Yang menyenangkan kemarin itu, tidak ada serangan yang bersifat pribadi. Mungkin belajar dari serangan Joko Widodo ke tanah Prabowo. Yang sampai sekelas pak JK membuat klasifikasi.
Dari Sandi, hanya ada ‘serangan’ tersembunyi. Misalnya saat Sandi mengucapkan selamat ulang tahun kepada Kyai Ma’ruf. Yang diucapkan di awal acara. “…. yang ke 76” katanya.
Yang ingin diungkapkan Sandi barangkali “pak Kyai ini sudah tua sekali, tidak pada tempatnya ikut memperebutkan jabatan”.
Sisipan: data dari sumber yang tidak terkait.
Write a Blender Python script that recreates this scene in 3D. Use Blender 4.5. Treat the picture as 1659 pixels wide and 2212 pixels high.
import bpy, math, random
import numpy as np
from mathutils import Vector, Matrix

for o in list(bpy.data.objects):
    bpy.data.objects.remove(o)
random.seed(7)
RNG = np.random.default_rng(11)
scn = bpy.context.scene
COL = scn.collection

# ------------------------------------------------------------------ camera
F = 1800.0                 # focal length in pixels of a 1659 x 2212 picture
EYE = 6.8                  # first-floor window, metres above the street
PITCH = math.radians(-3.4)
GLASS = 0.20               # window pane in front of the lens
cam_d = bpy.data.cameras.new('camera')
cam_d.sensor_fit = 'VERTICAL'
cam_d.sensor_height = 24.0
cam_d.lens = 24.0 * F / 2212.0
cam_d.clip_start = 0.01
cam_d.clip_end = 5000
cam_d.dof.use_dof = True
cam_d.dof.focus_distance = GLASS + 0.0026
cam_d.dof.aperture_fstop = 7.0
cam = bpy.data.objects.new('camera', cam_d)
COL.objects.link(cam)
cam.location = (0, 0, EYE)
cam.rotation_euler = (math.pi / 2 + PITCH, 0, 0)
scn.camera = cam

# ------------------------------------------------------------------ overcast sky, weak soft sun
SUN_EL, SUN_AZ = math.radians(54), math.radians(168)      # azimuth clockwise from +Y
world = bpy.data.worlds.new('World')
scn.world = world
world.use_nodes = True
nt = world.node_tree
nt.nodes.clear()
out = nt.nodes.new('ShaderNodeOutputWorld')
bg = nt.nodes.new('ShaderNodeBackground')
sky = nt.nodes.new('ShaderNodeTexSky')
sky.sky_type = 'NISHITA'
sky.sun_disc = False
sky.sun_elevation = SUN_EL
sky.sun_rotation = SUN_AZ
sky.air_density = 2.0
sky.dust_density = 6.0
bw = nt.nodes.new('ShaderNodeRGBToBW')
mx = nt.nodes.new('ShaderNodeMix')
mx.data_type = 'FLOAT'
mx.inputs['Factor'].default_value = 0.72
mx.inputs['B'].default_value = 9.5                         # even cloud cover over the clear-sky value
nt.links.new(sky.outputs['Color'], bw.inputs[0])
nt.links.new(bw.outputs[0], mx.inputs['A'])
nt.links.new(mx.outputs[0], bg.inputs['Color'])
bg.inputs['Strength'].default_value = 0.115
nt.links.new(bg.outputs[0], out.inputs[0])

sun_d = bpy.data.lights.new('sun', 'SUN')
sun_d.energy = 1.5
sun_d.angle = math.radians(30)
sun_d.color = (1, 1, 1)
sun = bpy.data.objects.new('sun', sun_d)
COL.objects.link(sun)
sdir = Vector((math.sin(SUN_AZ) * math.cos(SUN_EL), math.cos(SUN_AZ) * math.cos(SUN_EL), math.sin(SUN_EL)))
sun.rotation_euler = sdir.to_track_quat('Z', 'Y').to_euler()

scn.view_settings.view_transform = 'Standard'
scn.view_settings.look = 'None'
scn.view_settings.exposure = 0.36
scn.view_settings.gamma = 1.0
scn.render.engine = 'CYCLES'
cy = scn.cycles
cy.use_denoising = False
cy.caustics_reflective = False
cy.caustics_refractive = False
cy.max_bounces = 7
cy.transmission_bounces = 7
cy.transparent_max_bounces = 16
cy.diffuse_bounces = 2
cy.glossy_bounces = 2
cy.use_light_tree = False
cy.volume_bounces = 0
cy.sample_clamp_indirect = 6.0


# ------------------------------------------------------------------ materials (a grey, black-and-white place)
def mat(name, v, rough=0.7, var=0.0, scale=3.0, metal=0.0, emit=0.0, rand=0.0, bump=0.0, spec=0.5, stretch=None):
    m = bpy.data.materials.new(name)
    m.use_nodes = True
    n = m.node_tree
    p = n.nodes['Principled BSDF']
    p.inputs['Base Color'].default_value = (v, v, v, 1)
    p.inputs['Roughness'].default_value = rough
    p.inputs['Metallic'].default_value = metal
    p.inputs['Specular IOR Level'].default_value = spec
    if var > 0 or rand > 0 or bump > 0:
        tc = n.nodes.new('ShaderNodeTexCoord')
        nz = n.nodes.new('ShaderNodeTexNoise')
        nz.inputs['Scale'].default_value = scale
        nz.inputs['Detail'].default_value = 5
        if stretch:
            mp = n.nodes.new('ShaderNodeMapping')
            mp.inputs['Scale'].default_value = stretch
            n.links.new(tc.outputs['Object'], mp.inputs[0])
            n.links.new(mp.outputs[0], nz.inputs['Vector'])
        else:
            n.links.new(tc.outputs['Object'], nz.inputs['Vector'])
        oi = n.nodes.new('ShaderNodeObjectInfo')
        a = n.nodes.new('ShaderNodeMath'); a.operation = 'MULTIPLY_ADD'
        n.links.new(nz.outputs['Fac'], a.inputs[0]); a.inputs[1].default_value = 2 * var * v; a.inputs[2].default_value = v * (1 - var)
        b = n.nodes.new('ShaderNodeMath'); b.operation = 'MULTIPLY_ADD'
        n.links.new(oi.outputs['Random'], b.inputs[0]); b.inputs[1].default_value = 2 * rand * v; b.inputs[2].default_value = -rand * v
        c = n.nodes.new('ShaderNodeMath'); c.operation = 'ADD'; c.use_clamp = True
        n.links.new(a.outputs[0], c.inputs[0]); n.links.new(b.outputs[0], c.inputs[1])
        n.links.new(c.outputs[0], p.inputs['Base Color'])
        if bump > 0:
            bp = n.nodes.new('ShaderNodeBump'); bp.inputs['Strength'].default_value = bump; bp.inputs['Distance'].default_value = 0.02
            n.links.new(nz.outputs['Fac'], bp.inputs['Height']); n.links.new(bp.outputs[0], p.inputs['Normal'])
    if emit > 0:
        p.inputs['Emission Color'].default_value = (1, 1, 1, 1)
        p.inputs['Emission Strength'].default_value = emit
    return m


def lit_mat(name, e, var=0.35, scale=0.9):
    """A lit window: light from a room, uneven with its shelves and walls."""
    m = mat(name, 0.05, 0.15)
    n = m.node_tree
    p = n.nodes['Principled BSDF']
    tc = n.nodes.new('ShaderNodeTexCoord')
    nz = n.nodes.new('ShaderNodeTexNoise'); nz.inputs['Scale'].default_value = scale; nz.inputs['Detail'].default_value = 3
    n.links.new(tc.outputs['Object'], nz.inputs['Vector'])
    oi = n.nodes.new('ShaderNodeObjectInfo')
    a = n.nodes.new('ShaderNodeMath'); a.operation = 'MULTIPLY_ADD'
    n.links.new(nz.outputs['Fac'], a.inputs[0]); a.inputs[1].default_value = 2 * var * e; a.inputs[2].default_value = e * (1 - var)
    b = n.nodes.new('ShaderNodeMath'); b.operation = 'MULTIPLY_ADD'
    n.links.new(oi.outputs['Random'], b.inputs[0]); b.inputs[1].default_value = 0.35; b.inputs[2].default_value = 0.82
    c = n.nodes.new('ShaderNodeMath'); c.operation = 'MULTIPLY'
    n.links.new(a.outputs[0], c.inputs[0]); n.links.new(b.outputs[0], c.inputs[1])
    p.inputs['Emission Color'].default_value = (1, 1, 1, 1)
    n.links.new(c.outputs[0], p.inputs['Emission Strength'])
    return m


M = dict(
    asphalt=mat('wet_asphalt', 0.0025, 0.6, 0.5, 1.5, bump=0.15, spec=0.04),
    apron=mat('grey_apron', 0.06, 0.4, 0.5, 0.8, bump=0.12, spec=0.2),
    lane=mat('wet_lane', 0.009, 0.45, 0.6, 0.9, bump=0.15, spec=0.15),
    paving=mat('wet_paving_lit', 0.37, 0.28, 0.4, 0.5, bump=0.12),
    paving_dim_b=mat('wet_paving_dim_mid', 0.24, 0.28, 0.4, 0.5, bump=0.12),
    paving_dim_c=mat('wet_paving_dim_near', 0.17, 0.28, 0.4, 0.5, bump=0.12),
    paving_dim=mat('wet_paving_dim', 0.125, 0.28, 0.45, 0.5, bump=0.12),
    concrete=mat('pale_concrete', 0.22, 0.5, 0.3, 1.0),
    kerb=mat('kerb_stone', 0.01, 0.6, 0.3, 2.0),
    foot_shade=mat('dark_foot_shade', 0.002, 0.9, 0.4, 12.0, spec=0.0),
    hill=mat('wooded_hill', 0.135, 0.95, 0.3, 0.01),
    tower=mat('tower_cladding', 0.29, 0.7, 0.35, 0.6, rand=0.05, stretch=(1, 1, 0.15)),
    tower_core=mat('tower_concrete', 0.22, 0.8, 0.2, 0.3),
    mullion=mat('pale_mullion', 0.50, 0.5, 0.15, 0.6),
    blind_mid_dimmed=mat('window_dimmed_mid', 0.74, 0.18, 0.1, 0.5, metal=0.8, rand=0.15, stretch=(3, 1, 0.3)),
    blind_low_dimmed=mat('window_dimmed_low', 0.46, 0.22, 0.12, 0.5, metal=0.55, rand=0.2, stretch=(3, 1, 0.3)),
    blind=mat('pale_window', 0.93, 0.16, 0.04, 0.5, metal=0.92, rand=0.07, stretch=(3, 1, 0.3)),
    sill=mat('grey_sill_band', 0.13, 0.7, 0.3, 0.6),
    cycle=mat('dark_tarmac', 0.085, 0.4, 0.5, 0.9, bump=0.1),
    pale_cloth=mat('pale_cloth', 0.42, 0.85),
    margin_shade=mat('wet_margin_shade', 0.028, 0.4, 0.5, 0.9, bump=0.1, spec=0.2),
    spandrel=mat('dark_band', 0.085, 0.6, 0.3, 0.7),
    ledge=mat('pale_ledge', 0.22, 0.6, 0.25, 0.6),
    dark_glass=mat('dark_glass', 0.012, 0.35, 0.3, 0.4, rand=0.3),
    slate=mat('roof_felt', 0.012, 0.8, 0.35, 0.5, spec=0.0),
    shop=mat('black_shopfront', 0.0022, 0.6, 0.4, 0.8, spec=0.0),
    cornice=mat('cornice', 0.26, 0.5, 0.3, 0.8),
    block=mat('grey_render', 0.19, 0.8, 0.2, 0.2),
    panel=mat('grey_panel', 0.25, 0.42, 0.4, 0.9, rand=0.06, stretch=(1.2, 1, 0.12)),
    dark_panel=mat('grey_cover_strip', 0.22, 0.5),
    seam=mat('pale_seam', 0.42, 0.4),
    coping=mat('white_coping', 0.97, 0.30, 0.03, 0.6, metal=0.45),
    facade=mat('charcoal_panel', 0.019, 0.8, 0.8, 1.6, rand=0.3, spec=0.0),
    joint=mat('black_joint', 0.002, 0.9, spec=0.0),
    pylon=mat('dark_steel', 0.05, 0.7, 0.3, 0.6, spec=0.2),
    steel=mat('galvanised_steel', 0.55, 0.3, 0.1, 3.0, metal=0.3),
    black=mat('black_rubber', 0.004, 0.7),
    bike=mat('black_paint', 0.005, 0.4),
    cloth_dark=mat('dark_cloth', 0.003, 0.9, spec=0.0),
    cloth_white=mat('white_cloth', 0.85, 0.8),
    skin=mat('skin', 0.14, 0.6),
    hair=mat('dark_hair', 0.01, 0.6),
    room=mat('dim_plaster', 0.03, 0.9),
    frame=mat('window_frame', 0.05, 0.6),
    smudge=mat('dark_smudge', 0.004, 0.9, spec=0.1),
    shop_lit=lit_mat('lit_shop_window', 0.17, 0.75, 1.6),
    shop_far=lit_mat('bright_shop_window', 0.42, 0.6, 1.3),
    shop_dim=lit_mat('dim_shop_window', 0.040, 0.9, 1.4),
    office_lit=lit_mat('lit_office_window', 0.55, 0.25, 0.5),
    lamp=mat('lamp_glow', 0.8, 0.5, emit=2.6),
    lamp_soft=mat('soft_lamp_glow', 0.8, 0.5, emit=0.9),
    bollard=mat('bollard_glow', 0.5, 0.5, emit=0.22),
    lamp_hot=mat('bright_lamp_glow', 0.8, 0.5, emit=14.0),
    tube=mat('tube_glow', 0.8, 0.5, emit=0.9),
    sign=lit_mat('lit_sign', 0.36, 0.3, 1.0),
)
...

Tapi Kyai Ma’ruf juga punya senjata tersembunyi. Yang diucapkan di akhir acara. “Saya memang sudah tua. Justru seluruh pengabdian saya nanti untuk anak cucu kita”, kurang lebih begitu ucapannya. Maksudnya, tidak akan ada agenda memperkaya diri. Untuk apa. Kan sudah tua. Beda dengan yang masih muda.
Semua itu tafsir saya. Tidak tahu maksud terdalam di hati mereka masing-masing.
Yang jelas keduanya lulus melewati waktu. Pak Ma’ruf masih bisa bicara jelas. Meski penampilannya lebih tua dari yang saya perkirakan.
Beliau sangat tepat membawakan kalimat-kalimat dalam bahasa Arab. Tentu. Tapi terasa dipaksakan untuk mengucapkan istilah ini dalam bahasa Inggris. “For ten years challenge“. Sampai tiga kali.
Kyai Ma’ruf sempurna sekali dalam pakaian kekyiaiannya. Sandi juga sempurna sekali dalam berpakaian jas. Jasnya bagus sekali.
Sandi juga sangat disiplin dalam menjalankan tatakrama (manner) berjas. Ia selalu membuka kancing saat duduk. Dan mengancingkannya kembali saat berdiri. Hanya sekali ia lupa mengancing jas saat berdiri. Yakni di akhir debat. Saat menjawab pertanyaan terakhir Kyai Ma’ruf.
Kalau boleh usul: lain kali warna merah dasinya bisa sedikit lebih merah. Dan lebar dasinya bisa sedikit dikurangi. Selebihnya Sandi keren habis dalam berpakaian kemarin malam.